Thank you, I’ll be monitoring this. Fingers crossed, thee is still a lot that has to go well to win this prize!
Thanks for posting this.
Lots of interesting Webb info here,
https://jwst.nasa.gov/content/about/orbit.html
Bookmarking
Your link actually goes to the same website that the Dashboard is on.
However, after noodling around for 10 minutes, I cannot figure out how to get from the Orbit link to the Dashboard link.
I am in awe of the brainpower that goes into figuring all this out.
Thanks, this is cool
Good thing we’re not driving the telescope;)
The first actual pictures won’t happen until July, if everything goes well. At least it’s in space now and the delays on the ground are at an end .
Until a couple weeks ago, I thought satellites just kind of bobbed up and down in Lagrange points, essentially fixed in place by their inertial momentum and by the competing gravitational pull of sun, Earth, and moon.
Until watching this, I did not understand what kind of orbit it would be in relative to Earth - polar or equatorial.
Amazing - much more complex and beautiful than I imagined.
If it all comes together and works, it will be the most amazing technological accomplishment in human history.
The idea that we may be able to see the first light after the Big Bang is almost incomprehensible.
I still do not conceptually understand how we are able to see light from a specific moment in time by looking deeper and deeper into space.
In my mind, 99.9% of all the light ever created has either already passed by Earth's current location, or is still traveling towards Earth's future location.

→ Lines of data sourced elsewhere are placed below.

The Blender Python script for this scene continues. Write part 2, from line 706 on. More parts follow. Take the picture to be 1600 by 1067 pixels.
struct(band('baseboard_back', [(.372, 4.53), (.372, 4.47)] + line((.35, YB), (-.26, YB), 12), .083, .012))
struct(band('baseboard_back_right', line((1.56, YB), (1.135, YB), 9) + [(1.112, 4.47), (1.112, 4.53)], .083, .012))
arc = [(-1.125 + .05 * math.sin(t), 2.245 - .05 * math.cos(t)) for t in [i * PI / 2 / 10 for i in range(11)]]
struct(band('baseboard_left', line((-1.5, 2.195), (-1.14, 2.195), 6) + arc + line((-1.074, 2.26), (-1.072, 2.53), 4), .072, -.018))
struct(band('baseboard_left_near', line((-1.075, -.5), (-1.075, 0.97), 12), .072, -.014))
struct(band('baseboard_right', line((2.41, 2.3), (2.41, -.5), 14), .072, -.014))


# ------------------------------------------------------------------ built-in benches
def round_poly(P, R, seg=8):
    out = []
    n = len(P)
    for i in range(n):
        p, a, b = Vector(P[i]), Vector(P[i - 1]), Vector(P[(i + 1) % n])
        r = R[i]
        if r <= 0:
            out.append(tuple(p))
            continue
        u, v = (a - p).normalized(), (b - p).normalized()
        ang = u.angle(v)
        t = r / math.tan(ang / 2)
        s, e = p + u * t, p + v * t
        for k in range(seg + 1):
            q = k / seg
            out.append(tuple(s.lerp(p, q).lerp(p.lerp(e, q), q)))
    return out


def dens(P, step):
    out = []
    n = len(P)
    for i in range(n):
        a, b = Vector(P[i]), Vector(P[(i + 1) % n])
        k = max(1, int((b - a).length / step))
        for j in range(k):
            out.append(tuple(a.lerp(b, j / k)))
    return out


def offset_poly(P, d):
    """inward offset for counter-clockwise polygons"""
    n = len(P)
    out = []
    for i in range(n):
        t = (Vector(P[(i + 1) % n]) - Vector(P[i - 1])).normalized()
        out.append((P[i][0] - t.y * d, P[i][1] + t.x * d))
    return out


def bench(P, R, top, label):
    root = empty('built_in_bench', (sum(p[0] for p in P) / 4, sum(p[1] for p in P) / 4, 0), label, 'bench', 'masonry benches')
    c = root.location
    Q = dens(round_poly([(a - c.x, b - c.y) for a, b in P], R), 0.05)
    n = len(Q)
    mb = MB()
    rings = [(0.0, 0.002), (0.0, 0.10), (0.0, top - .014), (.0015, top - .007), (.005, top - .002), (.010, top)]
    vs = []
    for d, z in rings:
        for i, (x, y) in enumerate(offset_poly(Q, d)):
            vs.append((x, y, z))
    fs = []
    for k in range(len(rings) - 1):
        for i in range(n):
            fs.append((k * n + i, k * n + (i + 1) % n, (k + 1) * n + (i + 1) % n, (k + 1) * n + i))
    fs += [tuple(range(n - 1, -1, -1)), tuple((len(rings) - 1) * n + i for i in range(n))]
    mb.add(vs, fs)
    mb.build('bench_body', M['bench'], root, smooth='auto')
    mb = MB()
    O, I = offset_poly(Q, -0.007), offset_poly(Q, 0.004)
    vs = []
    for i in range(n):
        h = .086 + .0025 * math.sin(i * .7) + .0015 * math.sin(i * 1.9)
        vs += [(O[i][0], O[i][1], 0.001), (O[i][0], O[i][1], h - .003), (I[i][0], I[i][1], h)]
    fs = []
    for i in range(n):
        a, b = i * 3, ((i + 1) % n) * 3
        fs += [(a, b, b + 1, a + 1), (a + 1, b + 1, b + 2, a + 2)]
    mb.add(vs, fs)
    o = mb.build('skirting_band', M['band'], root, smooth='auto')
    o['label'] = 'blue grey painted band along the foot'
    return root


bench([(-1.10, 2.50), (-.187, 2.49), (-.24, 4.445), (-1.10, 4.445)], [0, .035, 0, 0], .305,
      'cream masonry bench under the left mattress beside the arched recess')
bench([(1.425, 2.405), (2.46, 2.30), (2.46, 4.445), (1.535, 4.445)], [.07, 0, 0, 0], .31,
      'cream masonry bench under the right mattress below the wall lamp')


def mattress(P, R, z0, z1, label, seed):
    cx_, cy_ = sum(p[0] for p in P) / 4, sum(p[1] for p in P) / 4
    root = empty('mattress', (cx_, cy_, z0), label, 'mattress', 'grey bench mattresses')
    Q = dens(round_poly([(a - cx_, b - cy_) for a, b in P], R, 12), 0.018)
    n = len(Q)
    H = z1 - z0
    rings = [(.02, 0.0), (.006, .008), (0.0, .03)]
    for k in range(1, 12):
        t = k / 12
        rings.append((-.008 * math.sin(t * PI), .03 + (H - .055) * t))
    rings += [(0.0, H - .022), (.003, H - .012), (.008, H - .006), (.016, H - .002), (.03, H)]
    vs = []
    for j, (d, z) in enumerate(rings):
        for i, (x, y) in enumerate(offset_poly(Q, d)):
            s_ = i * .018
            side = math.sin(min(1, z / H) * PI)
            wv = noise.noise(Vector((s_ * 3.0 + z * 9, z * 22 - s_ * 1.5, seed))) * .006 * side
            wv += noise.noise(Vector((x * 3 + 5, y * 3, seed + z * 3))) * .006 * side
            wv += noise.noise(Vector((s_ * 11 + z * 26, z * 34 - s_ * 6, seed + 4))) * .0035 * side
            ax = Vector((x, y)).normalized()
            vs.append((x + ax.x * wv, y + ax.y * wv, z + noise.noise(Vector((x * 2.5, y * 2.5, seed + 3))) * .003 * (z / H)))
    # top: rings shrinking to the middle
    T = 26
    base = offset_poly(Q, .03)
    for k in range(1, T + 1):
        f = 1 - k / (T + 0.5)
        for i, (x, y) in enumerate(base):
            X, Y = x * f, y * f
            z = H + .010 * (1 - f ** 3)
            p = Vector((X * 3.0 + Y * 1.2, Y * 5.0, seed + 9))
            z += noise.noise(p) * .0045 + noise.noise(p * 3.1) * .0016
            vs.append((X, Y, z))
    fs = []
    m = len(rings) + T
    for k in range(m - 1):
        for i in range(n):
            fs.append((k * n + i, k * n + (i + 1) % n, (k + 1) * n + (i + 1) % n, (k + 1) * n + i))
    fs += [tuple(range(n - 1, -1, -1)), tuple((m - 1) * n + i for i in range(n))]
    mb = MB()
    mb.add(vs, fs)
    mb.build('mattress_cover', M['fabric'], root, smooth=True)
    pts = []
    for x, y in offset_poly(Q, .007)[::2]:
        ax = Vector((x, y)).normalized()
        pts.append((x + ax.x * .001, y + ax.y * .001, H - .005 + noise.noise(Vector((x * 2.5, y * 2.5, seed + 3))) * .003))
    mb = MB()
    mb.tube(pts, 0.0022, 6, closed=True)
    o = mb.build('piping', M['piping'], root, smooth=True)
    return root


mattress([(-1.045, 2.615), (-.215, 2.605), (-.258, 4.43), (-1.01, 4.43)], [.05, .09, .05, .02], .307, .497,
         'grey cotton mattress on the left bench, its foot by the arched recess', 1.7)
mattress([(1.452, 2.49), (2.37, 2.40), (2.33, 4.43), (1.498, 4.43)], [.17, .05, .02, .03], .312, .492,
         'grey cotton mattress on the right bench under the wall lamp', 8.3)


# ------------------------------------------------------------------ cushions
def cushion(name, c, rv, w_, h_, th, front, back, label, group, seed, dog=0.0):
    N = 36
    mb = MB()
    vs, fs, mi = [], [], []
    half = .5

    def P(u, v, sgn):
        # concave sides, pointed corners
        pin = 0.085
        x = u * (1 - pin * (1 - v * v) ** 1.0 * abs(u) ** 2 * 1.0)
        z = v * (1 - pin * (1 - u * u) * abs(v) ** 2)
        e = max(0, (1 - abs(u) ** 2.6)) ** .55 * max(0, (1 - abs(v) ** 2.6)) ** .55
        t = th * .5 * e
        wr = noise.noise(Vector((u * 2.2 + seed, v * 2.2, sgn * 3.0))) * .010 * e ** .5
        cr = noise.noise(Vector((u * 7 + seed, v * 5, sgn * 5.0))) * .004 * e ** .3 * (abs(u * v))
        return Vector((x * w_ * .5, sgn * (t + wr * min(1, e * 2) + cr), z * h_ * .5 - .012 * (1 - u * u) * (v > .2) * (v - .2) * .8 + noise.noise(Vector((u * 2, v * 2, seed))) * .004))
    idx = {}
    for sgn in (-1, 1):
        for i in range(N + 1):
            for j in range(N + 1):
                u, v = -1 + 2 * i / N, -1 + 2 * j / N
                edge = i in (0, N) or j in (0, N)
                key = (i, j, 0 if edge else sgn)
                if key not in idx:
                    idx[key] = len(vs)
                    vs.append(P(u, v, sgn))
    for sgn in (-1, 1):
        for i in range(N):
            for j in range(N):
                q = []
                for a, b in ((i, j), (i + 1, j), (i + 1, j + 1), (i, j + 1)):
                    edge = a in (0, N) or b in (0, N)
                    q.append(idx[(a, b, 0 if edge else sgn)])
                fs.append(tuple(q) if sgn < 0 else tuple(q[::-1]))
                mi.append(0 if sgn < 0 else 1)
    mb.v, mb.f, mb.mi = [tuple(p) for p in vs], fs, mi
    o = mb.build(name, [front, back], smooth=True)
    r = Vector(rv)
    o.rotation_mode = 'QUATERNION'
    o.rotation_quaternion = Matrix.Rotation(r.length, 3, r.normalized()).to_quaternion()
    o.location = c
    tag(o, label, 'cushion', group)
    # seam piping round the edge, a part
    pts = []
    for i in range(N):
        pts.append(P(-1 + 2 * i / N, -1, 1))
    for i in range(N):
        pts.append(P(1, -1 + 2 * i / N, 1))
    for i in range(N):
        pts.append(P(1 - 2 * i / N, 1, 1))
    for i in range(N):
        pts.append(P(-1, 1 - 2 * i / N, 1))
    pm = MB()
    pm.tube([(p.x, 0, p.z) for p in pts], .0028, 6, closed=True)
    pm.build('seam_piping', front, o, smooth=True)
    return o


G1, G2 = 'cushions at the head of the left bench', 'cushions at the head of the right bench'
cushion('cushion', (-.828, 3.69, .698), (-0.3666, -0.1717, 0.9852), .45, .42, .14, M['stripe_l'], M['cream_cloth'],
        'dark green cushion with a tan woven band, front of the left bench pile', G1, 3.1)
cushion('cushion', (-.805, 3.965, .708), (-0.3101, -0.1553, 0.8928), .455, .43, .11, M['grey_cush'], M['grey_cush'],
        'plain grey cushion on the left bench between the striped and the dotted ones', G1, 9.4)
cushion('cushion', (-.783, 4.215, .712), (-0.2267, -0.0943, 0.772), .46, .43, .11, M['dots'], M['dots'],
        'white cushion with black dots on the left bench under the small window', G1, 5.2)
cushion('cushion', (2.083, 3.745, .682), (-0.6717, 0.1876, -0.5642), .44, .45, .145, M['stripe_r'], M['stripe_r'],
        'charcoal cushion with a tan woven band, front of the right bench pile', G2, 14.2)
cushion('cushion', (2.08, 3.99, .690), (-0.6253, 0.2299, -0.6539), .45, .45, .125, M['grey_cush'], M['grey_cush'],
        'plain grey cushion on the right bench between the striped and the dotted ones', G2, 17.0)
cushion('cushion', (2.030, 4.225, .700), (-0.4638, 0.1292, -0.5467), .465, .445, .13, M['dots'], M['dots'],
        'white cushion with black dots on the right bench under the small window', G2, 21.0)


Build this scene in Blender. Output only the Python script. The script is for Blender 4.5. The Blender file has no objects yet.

In my mind, every star we can see needed to be at an exact location relative to the speed and motion of that star and Earth, and relative to the expansion of the universe.
I have given up trying to understand it.
It is the same link I posted at the top of the page.
Another reader sent me a page about Webb's L2 orbit that came from this same website, but I could not find the orbit page from the dashboard, or even from the title page of the website.
Cool animation at the NASA site.
Did not realize they deployment had already started.
Oh ok, I don’t believe there is an orbit per say, once it gets to the L2 point it stays there. Far enough out 93,000 miles from earth to orbit around the sun.
It actually orbits the L2 point.
I have seen two illustrations - relative to Earth, one polar orbit, and one equatorial orbit.
The polar orbit makes the most sense - always facing away from the sun.
An equatorial orbit would require constant fuel use to keep the sun behind it.